In a communique after the meeting, the “Friends of Syria” agreed that when a transitional government was established “Assad and his close associates with blood on their hands will have no role in Syria.”

Notably absent from London’s meeting is key Syria ally Russia, which has dismissed such gatherings in the past, saying they do not represent all Syrian people.

Powerful armed groups in Syria said attending peace talks or negotiating with Damascus would be an act of betrayal.

The joint declaration by the 19 Islamist groups fighting to topple President Bashar al-Assad cast further doubt on whether the long-delayed peace talks dubbed “Geneva II” will actually go ahead.


Members of jihadist group Al-Nusra Front take part in a parade calling for the establishment of an Islamic state in Syria, at the Bustan al-Qasr neighborhood of Aleppo, on October 25, 2013. (Photo: AFP – Karam al-Masri)

It also comes as the UN-Arab League peace envoy to Syria, Lakhdar Brahimi, prepares to travel to Damascus on Monday, according to newspaper Al-Watan.

“We announce that the Geneva II conference is not, nor will it ever be our people’s choice or our revolution’s demand,” the groups said in a statement read out by Suqur al-Sham brigade chief Ahmad Eissa al-Sheikh in a video posted online.

“We consider it just another part of the conspiracy to throw our revolution off track and to abort it.”

The 19 rebel groups warned that anyone who went to such talks would be committing “treason, and … would have to answer for it before our courts.”

The statement comes weeks after dozens of major insurgent groups across Syria said the Western-backed opposition umbrella grouping, the National Coalition, had “failed.”

The Geneva talks slated for next month aim to bring rebel and government representatives to the table in a bid to seek a negotiated end to the Syrian conflict, which is estimated to have killed more than 115,000 people since it erupted in March 2011.

The National Coalition is to meet on November 9 to decide whether to take part in the peace talks but has stated emphatically it will only attend if there are guarantees Assad will step down.

Its leader Ahmad Jarba also said this week that no talks can take place unless women and children held in jails are freed.

Assad for his part has said “the factors are not yet in place” for such talks, and he has repeatedly rejected negotiations with any group with ties to the rebels or to foreign states.

Brahimi meanwhile is expected to arrive in Damascus Monday, as part of a regional tour aimed at gathering the support needed for the talks.

He was last in Iran, where he said the participation in Geneva II of Assad’s main regional ally Tehran would be “necessary.”

Lavrov: Rebel Threats Against Syria Peace Talks “Outrageous”

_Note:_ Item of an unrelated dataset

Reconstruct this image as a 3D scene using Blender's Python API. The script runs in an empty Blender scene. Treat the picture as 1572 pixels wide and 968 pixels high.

Russia on Monday described as “outrageous” a threat by powerful rebel groups in Syria against those who attend peace talks on the conflict backed by Moscow and Washington.

“It is outrageous that some of these extremist, terrorist organizations fighting government forces in Syria are starting to make threats,” Foreign Minister Sergei Lavrov said in televised comments.


Russia’s Foreign Minister Sergei Lavrov takes part in a summit of top officials from the ex-Soviet members of the Community of Independent States (CIS) in the Belarus capital Minsk, on October 24, 2013. (Photo: AFP – Viktor Drachev)

“The threats are directed at those who have the courage to attend the proposed Geneva conference being offered by Russia and the United States with the entire world’s support.”

Nineteen Islamist groups fighting to topple Assad issued a statement on Sunday saying the proposed conference “is not, nor will it ever be our people’s choice or our revolution’s demand.”

They went on to say that anyone who attends such talks would be committing “treason” and “would have to answer for it before our courts.”

The Geneva conference was proposed jointly by Lavrov and US Secretary of State John Kerry in May but has since been repeatedly delayed.

United Nations Secretary General Ban Ki-moon is still to name a formal date for the proposed meeting despite comments from some Syrian and Arab nation officials suggesting the talks could be held late next month.

Lavrov said the Islamist commanders’ threats implied that Russian “diplomatic representative offices and diplomats (working) in foreign countries would be legitimate targets” of assassination and other attacks.

“This is all outrageous and unacceptable. And all of this, in the end, rests on the conscience of those who finance and arm these opposition groups,” Russia’s top diplomat said.